“If you want this role, my dear, you’ll have to show me… just how badly you want it. You said you’d do anything, didn’t you?”
So says the lecherous old producer to the hopeful young starlet in a very common [strike]fantasy of mine[/strike] cliche in the acting world. But in real life, in today’s world, how common and realistic could it possibly be?
In 2006, several actors left the off-Broadway production of “Dog Sees God,” amid allegations that the producer sexually harrassed the performers. These were not unknown names – Eliza Dushku and America Ferrera are two of the departing performers alleged to have left because of this behavior.
The lawsuit, I should point out, was filed by the financial partners of the production against the producer; neither Dushku or Ferrera – or any actor – is a party to the suit, which basically alleges that the producer drove off talent by sexual harrassment. The suit also alleges that such harrassment came from this same producer in earlier productions against other actors, again not entirely unknowns: Gabriel Byrne, Aidan Quinn, Esai Morales, Joey McIntyre are named.

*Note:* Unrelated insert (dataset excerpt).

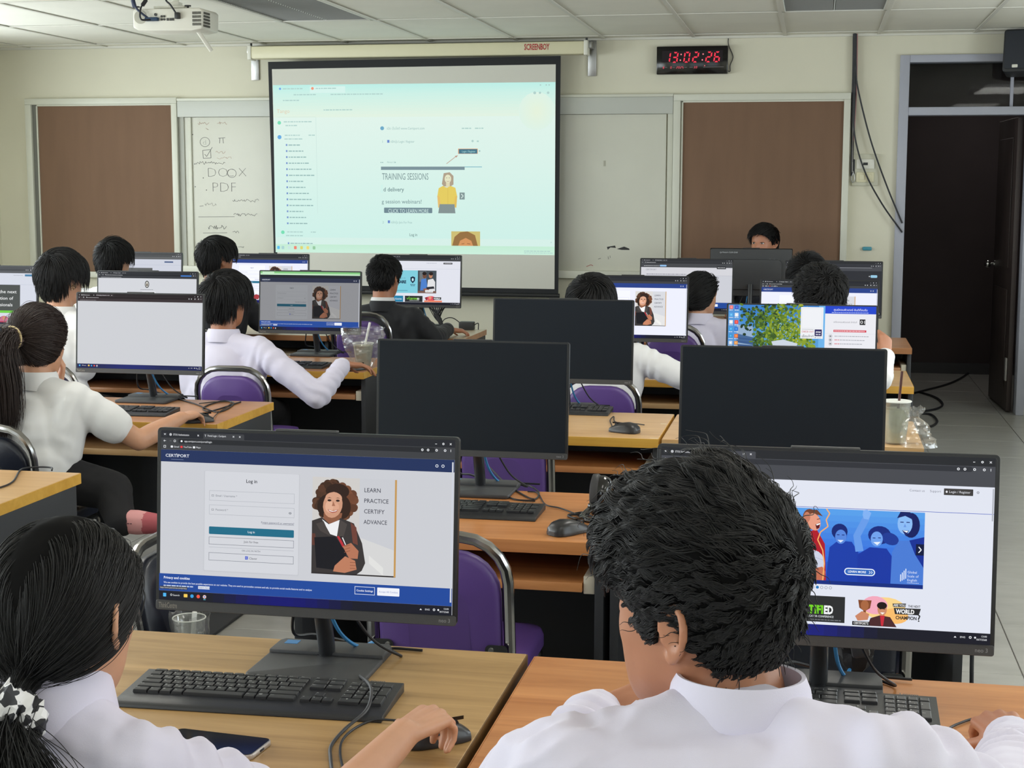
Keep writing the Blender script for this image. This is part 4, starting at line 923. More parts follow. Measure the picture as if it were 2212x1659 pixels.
def scene_form():
    c = page(); c.rect(0, 0, 1000, 562, (212, 214, 220)); chrome(c, tab=(38, 40, 46), bar=(52, 54, 60), url='', bm=False, y=(22, 44, 62)); c.scrib(70, 250, 32, 4, (190, 192, 196)); c.rr(840, 28, 950, 40, 4, (60, 120, 200)); c.scrib(30, 240, 52, 4, (170, 172, 176))
    c.ell(500, 118, 22, 34, (28, 28, 30)); c.ell(500, 118, 15, 26, (216, 214, 206)); c.poly([(490, 132), (500, 100), (510, 132)], (40, 40, 44)); c.ell(500, 122, 6, 9, (90, 70, 50))
    c.scrib(434, 566, 166, 4, (130, 132, 140)); c.scrib(404, 446, 192, 4, (130, 132, 140)); c.scrib(404, 446, 215, 4, (130, 132, 140)); c.rect(452, 186, 586, 204, (238, 240, 244)); c.rect(452, 210, 586, 228, (238, 240, 244)); c.rr(456, 246, 536, 268, 2, (44, 74, 170)); c.scrib(470, 524, 255, 4, (220, 226, 242)); c.scrib(450, 560, 292, 4, (150, 152, 160)); taskbar(c); return c
def scene_health():
    c = page(); c.rect(0, 0, 1000, 562, (226, 228, 238)); chrome(c, tab=(40, 42, 46), bar=(60, 62, 66), url='', bm=False, y=(24, 44, 62)); c.rr(800, 78, 905, 96, 2, (50, 50, 52)); c.scrib(812, 895, 85, 4, (220, 222, 228)); c.scrib(600, 720, 84, 5, (170, 174, 186)); c.rect(0, 150, 1000, 152, (190, 196, 214)); c.scrib(60, 190, 128, 6, (150, 152, 164))
    c.rect(40, 170, 500, 430, (128, 206, 222)); c.text('CAREERS IN', 230, 268, 16, (96, 160, 178), bold=.01); c.text('HEALTHCARE', 100, 318, 32, (20, 44, 74), bold=.05, fit=262); c.text('2025', 232, 348, 14, (96, 160, 178)); c.rect(60, 400, 380, 404, (44, 110, 140)); c.rect(100, 345, 220, 350, (100, 170, 186))
    c.poly([(412, 250), (440, 238), (468, 250), (466, 290), (440, 318), (414, 290)], (18, 40, 66)); c.poly([(430, 266), (440, 256), (450, 266), (452, 284), (440, 296), (428, 284)], (200, 232, 240)); c.scrib(412, 470, 330, 6, (20, 44, 74)); c.scrib(418, 464, 344, 6, (20, 44, 74))
    c.rect(500, 170, 720, 430, (66, 76, 84)); c.rect(520, 180, 600, 300, (110, 116, 120)); c.ell(580, 226, 24, 34, (110, 74, 58)); c.ell(578, 204, 25, 20, (34, 26, 26)); c.poly([(530, 400), (540, 270), (600, 262), (620, 390)], (76, 128, 204)); c.ell(652, 226, 22, 32, (186, 128, 98)); c.ell(656, 206, 24, 20, (40, 28, 28)); c.poly([(610, 400), (620, 276), (680, 262), (706, 300), (706, 410)], (226, 226, 228)); c.poly([(560, 380), (620, 370), (640, 390), (590, 410)], (150, 96, 74)); c.poly([(600, 360), (690, 350), (700, 376), (610, 386)], (40, 42, 50)); c.rect(500, 404, 720, 430, (120, 90, 80)); c.rr(590, 392, 682, 420, 3, (240, 240, 242)); c.text('START NOW', 636, 411, 9, (60, 60, 64), 'c', .02)
    c.rect(100, 462, 330, 532, (40, 130, 170)); c.text('My Courses', 200, 506, 16, (232, 242, 248), bold=.02); c.line([(110, 480), (190, 480), (190, 530)], 2, (140, 200, 226)); c.rect(350, 462, 560, 532, (44, 46, 48)); c.line([(372, 488), (384, 502), (404, 470)], 5, (110, 210, 40)); c.text('CERTIFIED', 400, 506, 20, (130, 210, 60), bold=.03, fit=120); c.text('ED', 496, 506, 20, (244, 244, 244), bold=.03, fit=26); c.scrib(404, 520, 514, 4, (200, 204, 208))
    c.ell(660, 490, 52, 28, (226, 80, 96)); c.ell(650, 480, 16, 20, (226, 150, 120)); c.poly([(586, 480), (620, 470), (616, 510), (600, 510)], (150, 50, 60)); c.rr(684, 474, 780, 502, 2, (48, 48, 50)); c.text('WORLD', 692, 496, 14, (244, 244, 244), bold=.04, fit=74); c.rect(580, 512, 790, 532, (232, 130, 100)); taskbar(c, 534, mid=(26, 28, 40)); return c
def scene_next():
    c = page(); c.rect(0, 0, 1000, 562, (214, 218, 230)); chrome(c, tab=(76, 78, 82), bar=(86, 88, 92), url='', bm=False, y=(24, 46, 66)); c.rr(880, 76, 966, 96, 2, (70, 128, 168)); c.scrib(760, 860, 84, 5, (170, 174, 186)); c.rect(0, 176, 1000, 178, (180, 186, 204))
    c.rect(20, 180, 830, 432, (72, 76, 74)); c.text('Inspire the next', 793, 262, 30, (232, 234, 234), 'r', .01, fit=350); c.text('generation of', 758, 326, 30, (232, 234, 234), 'r', .01, fit=282); c.text('professionals', 750, 390, 30, (232, 234, 234), 'r', .01, fit=262); c.rect(20, 432, 830, 456, (110, 206, 66))
    c.ell(660, 520, 50, 36, (196, 110, 140)); c.ell(660, 506, 16, 20, (206, 140, 110)); c.poly([(596, 492), (626, 500), (600, 540)], (90, 70, 80)); c.rect(600, 536, 720, 562, (176, 60, 84)); taskbar(c, 548); return c
def scene_gray5():
    c = page(); c.rect(0, 0, 1000, 562, (206, 210, 222)); chrome(c, tab=(70, 72, 74), bar=(96, 98, 100), url='', bm=False, y=(26, 48, 74)); c.rr(790, 96, 900, 112, 2, (64, 86, 130)); c.rect(0, 140, 1000, 142, (170, 176, 196)); c.rect(60, 176, 640, 430, (92, 94, 94)); taskbar(c); return c
def scene_portal():
    c = page(); c.rect(0, 0, 1000, 562, (206, 208, 216)); chrome(c, tab=(46, 48, 52), bar=(70, 72, 76), url='', bm=False, y=(24, 52, 90)); c.scrib(60, 160, 36, 5, (196, 198, 202)); c.scrib(30, 200, 72, 5, (196, 198, 202)); c.rr(206, 64, 280, 82, 8, (150, 196, 240)); c.rect(0, 90, 1000, 180, (214, 214, 220)); c.text('CERTIPORT', 50, 124, 16, (150, 152, 160), bold=.01, fit=120); c.scrib(60, 500, 162, 7, (130, 132, 142)); c.rect(0, 176, 1000, 178, (150, 154, 170)); c.rect(190, 184, 800, 360, (54, 64, 82)); c.rr(830, 72, 930, 104, 3, (50, 52, 56)); c.scrib(840, 920, 86, 6, (210, 210, 214)); c.rect(0, 470, 1000, 540, (34, 74, 156)); c.rr(740, 486, 850, 514, 2, (238, 240, 248)); taskbar(c); return c
def scene_darkpage():
    c = page(); c.rect(0, 0, 1000, 562, (52, 54, 58)); chrome(c, tab=(44, 46, 50), bar=(72, 74, 80), url='', bm=False, y=(26, 60, 96)); c.line([(420, 62), (900, 62)], 4, (150, 152, 158)); c.rect(0, 96, 1000, 540, (46, 48, 54)); c.rr(886, 138, 956, 166, 10, (150, 200, 226)); c.ell(874, 152, 6, 6, (200, 204, 210)); c.rr(60, 150, 470, 172, 8, (66, 68, 74)); taskbar(c); c.rr(940, 520, 980, 540, 3, (220, 222, 226)); return c
def scene_desktop():
    c = page(); c.rect(0, 0, 1000, 562, (84, 150, 216)); rd_ = random.Random(11)
    for i in range(10): c.rect(90, i*56, 660, i*56+57, (60+i*7, 130+i*7, 206+i*3))
    c.poly([(60, 140), (170, 150), (184, 562), (60, 562)], (150, 176, 206)); c.poly([(60, 200), (176, 226), (180, 280), (60, 262)], (70, 104, 150)); c.poly([(60, 300), (180, 312), (190, 400), (60, 400)], (206, 196, 184))
    for i in range(4): c.poly([(64, 226+i*24), (172, 236+i*22), (172, 246+i*22), (64, 238+i*24)], (58, 90, 140))
    for i in range(1500):
        x = rd_.gauss(350, 140); y = rd_.gauss(190, 140)
        if not (80 < x < 600 and -5 < y < 470): continue
        if x < 190 and 120 < y < 330 and rd_.random() < .75: continue
        u = rd_.random(); lit = max(0, min(1, (x-250)/260+(.5-abs(y-190)/400)))
        col = [(34, 58, 40), (62, 92, 40), (96, 128, 44), (138, 160, 48), (176, 184, 60)][min(4, int(u*2.6+lit*1.8))]
        if y < 90 and x > 400 and rd_.random() < .45: continue
        c.ell(x, y, rd_.uniform(7, 19), rd_.uniform(5, 12), col, 7, rd_.uniform(0, 180))
    for i in range(40): c.ell(rd_.uniform(330, 480), rd_.uniform(60, 250), 5, 3.4, (120, 176, 226), 6, rd_.uniform(0, 180))
    c.poly([(300, 250), (380, 236), (480, 262), (470, 284), (310, 276)], (206, 214, 226))
    for i, (x, y, col) in enumerate(((21, 10, (236, 120, 120)), (58, 10, (60, 90, 190)), (21, 62, (90, 170, 230)), (58, 62, (226, 232, 240)), (21, 112, (230, 236, 242)), (58, 112, (232, 80, 70)), (21, 160, (70, 160, 222)), (58, 160, (50, 120, 210)), (21, 208, (60, 150, 210)), (58, 208, (232, 120, 60)), (21, 256, (200, 210, 226)), (58, 256, (220, 150, 80)))):
        c.rr(x-13, y-4, x+13, y+22, 4, col); c.ell(x, y+9, 6, 6, tuple(min(255, q+40) for q in col)); c.scrib(x-14, x+14, y+27, 4, (236, 240, 246), i)
    c.rect(618, 0, 662, 300, (110, 180, 236)); c.rr(496, 10, 648, 226, 3, (240, 242, 246)); c.box(504, 18, 640, 154, 2.4, (226, 228, 232))
    c.line([(504, 162), (584, 162)], 2, (150, 150, 154)); c.text('CHECK OUT', 504, 184, 12, (206, 84, 92), bold=.01, fit=82); c.text('เช็คเอ้าท์', 504, 216, 14, (110, 112, 118), bold=.01, fit=82); c.rect(592, 162, 640, 208, (44, 34, 92)); c.text('สคพ', 616, 186, 14, (236, 236, 244), 'c', .02, fit=34); c.scrib(600, 632, 194, 6, (220, 220, 234)); c.scrib(504, 548, 220, 3, (170, 172, 178)); c.ell(597, 218, 3, 3, (60, 60, 66)); c.text('Scanme', 606, 222, 7, (96, 98, 104))
    c.rect(660, 0, 1000, 562, (236, 236, 242)); c.rect(660, 0, 1000, 52, (34, 70, 206)); c.text('ศูนย์คอมพิวเตอร์ ยินดีต้อนรับ', 829, 32, 14, (244, 246, 255), 'c', .0, fit=226); c.scrib(704, 952, 42, 4, (196, 208, 246))
    c.text('เครื่องคอมพิวเตอร์ ลำดับที่', 716, 114, 10, (120, 122, 130), fit=158); c.rect(892, 88, 930, 126, (30, 30, 34)); c.text('01', 911, 118, 22, (244, 244, 246), 'c', .0, fit=31)
    c.rect(718, 162, 938, 177, (214, 72, 88)); c.scrib(724, 930, 167, 5, (244, 214, 218)); c.rect(660, 186, 1000, 188, (222, 222, 230))
    for i in range(3):
        y = 206+i*26; c.ell(699, y, 12, 12, (100, 102, 108)); c.ell(699, y, 10.6, 10.6, (236, 236, 242)); c.rr(693, y-4, 705, y+4, 2, (96, 98, 104)); c.scrib(726, 954-i*20, y-3, 5, (172, 174, 182), i)
        if i: c.scrib(726, 760, y-3, 5, (222, 120, 128), i)
    taskbar(c); return c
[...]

The producer is female, and alleged to be an equal-opportunity sexual harrasser.
My question is: in this day and age, is it likely that such behavior would pass unnoticed? Even here, I’d say this isn’t “unnoticed” – there’s a lawsuit. But none of the actual allegedly harrassed parties are party to it. But these are not powerless people without choices. It’s not like Eliza Dushku can’t afford to hire top-notch representation if she needs to.
And even Jane Nobody, fresh-faced ingenue, has to know that a lawsuit is an option.
But let’s say it is still a problem. Let’s say that the world of theatre and film permits producers to sexually harrass where company VPs no longer dare go, and young actresses (and actors) take it because they fear blackballing otherwise.
Admittedly, nineteen out of twenty of those young actors go nowhere. But the twentieth… the twentieth becomes an Eliza Dusku or a Scarlett Johanson or a Tobey Mcguire. And at that point, it seems like there wold be a hell of an expose… “You know what I had to do when I was getting started?” Where are those exposes?